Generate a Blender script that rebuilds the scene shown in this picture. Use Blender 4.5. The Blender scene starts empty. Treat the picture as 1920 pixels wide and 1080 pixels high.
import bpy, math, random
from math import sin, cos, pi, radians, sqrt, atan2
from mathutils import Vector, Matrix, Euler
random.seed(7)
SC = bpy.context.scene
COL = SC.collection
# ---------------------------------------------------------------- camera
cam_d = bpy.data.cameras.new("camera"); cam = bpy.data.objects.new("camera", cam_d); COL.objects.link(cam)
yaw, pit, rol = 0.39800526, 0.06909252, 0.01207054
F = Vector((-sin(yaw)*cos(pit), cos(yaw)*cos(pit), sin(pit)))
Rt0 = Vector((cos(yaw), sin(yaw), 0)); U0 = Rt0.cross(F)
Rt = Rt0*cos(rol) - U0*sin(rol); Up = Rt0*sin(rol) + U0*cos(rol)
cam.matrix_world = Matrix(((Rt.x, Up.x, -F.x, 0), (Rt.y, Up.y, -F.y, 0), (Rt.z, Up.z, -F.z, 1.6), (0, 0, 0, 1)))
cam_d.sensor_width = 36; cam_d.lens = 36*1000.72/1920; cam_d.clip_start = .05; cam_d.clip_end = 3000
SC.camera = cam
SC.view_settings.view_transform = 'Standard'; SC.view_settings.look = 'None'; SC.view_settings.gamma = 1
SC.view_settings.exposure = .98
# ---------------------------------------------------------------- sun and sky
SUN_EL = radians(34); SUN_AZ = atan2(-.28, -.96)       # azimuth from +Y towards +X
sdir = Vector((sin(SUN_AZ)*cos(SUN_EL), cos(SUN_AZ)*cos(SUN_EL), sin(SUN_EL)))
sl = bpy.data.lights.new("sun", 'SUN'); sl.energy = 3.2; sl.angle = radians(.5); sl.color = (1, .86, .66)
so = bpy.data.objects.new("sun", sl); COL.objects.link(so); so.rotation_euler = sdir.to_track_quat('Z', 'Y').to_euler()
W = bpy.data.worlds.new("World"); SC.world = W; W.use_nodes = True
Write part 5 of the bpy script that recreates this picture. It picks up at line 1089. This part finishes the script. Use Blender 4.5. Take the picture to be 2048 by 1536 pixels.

▶ [Exercise description] Reproduce the complete set of lines precisely as supplied.

▶ [Correct response]
Generate a Blender script that rebuilds the scene shown in this picture. Use Blender 4.5. The Blender scene starts empty. Treat the picture as 1920 pixels wide and 1080 pixels high.
import bpy, math, random
from math import sin, cos, pi, radians, sqrt, atan2
from mathutils import Vector, Matrix, Euler
random.seed(7)
SC = bpy.context.scene
COL = SC.collection
# ---------------------------------------------------------------- camera
cam_d = bpy.data.cameras.new("camera"); cam = bpy.data.objects.new("camera", cam_d); COL.objects.link(cam)
yaw, pit, rol = 0.39800526, 0.06909252, 0.01207054
F = Vector((-sin(yaw)*cos(pit), cos(yaw)*cos(pit), sin(pit)))
Rt0 = Vector((cos(yaw), sin(yaw), 0)); U0 = Rt0.cross(F)
Rt = Rt0*cos(rol) - U0*sin(rol); Up = Rt0*sin(rol) + U0*cos(rol)
cam.matrix_world = Matrix(((Rt.x, Up.x, -F.x, 0), (Rt.y, Up.y, -F.y, 0), (Rt.z, Up.z, -F.z, 1.6), (0, 0, 0, 1)))
cam_d.sensor_width = 36; cam_d.lens = 36*1000.72/1920; cam_d.clip_start = .05; cam_d.clip_end = 3000
SC.camera = cam
SC.view_settings.view_transform = 'Standard'; SC.view_settings.look = 'None'; SC.view_settings.gamma = 1
SC.view_settings.exposure = .98
# ---------------------------------------------------------------- sun and sky
SUN_EL = radians(34); SUN_AZ = atan2(-.28, -.96)       # azimuth from +Y towards +X
sdir = Vector((sin(SUN_AZ)*cos(SUN_EL), cos(SUN_AZ)*cos(SUN_EL), sin(SUN_EL)))
sl = bpy.data.lights.new("sun", 'SUN'); sl.energy = 3.2; sl.angle = radians(.5); sl.color = (1, .86, .66)
so = bpy.data.objects.new("sun", sl); COL.objects.link(so); so.rotation_euler = sdir.to_track_quat('Z', 'Y').to_euler()
W = bpy.data.worlds.new("World"); SC.world = W; W.use_nodes = True
Write part 5 of the bpy script that recreates this picture. It picks up at line 1089. This part finishes the script. Use Blender 4.5. Take the picture to be 2048 by 1536 pixels.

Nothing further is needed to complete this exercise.